There is another issue: your error handling can be done non-locally. You can have code that throws deep in your stack, and you don't have to write code to marshal that error to the handler. That's one way where error-handling with tables ends up being more compact (and therefore, optimistically faster) than the push/pop style.
Oh yeah, you are correct on all counts, I didn't mean to imply that I thought the push/pop method was okay.
In some bizarro app where exceptions were thrown more often than not, it might be good, but in the normal case where exceptions are very very rare, the data driven method is clearly better.
So IMO it's a good thing they've done to build that style it into x64.
"That is, it's close to the necessary amount of code and time that you have to commit if you actually want to catch all errors and be able to handle them. The way we write more efficient code is simply by not catching all errors (or not being able to continue or shut down cleanly from them). That is we decide that certain types of errors will just crash the app."
I disagree.
"Cleanup stack"-based unwinding incurs a cost on every single function, which means it's equivalent to checking for error conditions in every single function. That is a very bad way of implementing error handling; a method that works much better is to just remember that an error occurred, but substitute
valid data as soon as possible.
That is, separate "tactical" error handling (which just needs to make sure your program ends up in a safe and consistent state) from "strategical" error handling (which is usually at a pretty high level in an app and might involve user interaction), and try to keep most intermediate layers unaware of both.

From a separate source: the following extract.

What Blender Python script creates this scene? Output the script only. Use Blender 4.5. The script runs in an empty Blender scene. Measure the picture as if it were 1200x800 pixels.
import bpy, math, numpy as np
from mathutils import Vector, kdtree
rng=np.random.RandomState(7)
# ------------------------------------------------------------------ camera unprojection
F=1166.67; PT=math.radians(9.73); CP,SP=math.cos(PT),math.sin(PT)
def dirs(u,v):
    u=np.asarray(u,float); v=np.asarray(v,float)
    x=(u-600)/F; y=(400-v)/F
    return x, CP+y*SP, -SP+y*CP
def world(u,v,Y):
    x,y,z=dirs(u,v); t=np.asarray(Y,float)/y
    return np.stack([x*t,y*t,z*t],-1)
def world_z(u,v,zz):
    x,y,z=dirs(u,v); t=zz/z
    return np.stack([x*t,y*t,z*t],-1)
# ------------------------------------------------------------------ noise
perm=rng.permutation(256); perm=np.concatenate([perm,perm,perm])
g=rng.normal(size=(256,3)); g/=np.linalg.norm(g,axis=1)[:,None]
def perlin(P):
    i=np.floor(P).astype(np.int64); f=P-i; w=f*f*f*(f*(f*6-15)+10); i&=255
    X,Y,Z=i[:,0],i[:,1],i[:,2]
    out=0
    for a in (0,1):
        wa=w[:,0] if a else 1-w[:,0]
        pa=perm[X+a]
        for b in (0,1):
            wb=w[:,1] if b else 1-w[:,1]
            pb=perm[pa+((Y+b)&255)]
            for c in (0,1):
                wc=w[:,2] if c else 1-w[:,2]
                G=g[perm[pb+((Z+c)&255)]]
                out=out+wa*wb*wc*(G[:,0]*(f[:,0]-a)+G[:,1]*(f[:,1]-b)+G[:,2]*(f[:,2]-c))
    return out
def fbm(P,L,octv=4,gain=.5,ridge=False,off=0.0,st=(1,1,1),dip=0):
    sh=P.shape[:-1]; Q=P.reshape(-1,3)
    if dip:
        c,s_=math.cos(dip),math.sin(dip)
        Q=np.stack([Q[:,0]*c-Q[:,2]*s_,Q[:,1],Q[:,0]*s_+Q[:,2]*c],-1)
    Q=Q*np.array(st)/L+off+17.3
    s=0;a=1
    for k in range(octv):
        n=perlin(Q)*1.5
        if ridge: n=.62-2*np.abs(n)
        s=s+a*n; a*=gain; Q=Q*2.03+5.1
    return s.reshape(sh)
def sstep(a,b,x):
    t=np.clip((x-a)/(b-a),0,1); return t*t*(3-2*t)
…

I consider this good practice in general, not least because immediately escalating error conditions not only makes for hard to understand control flow, but also a bad user experience. Take broken P4 connections, copies of large directories, things like that. Asking me on every single problem is just poor design, but it reflects the underlying model of the application reacting to every error code. Unless there's no way you can sensibly go on, just make a list of things that went wrong and show it to me at the end. That's not just a better user experience, it also tends to be quite easy if it's designed in from the beginning.